To: LindyBill who wrote (88484)3/31/2003 9:17:32 PM
From: Dayuhan  Respond to of 281500
 
This would almost be amusing, if the subject were anything other than war.

It seems such a very short time ago that so many people, from the top civilian officials at the Pentagon to posters here, were declaring that a huge invasion force wasn't necessary, and that the job could be done by a much smaller force with overwhelming air power. All kinds of blame were heaped on the senior generals - "perfumed princes" was the term in vogue" for insisting on a buildup of major forces. Rumsfeld and his allies were praised as visionaries for seeing a new generation of warfare that the stodgy old generals just couldn't grasp.

Now it turns out that the generals were right all along, and that the real "perfumed princes" - the civilian chicken hawks who have never seen a battle that didn't take place off their TV screens - were barking out their backsides.

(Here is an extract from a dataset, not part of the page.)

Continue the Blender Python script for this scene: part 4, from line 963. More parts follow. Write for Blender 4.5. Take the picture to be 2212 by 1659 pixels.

We all owe a substantial debt to the generals who dug in their heels and refused to give in to plans that they knew were bad. If they had given in, we could have found ourselves in a real mess.

I hope Rumsfeld has learned to stay within his area of competence. There's a real tendency afoot to ignore professional advice that doesn't fit the ideological paradigm, and it can be a very dangerous tendency indeed.

We now see that a lot of the more optimistic assumptions that went along with war were wrong. I wonder what we'll see when the assumptions that were made about reconstruction have to face the test of reality.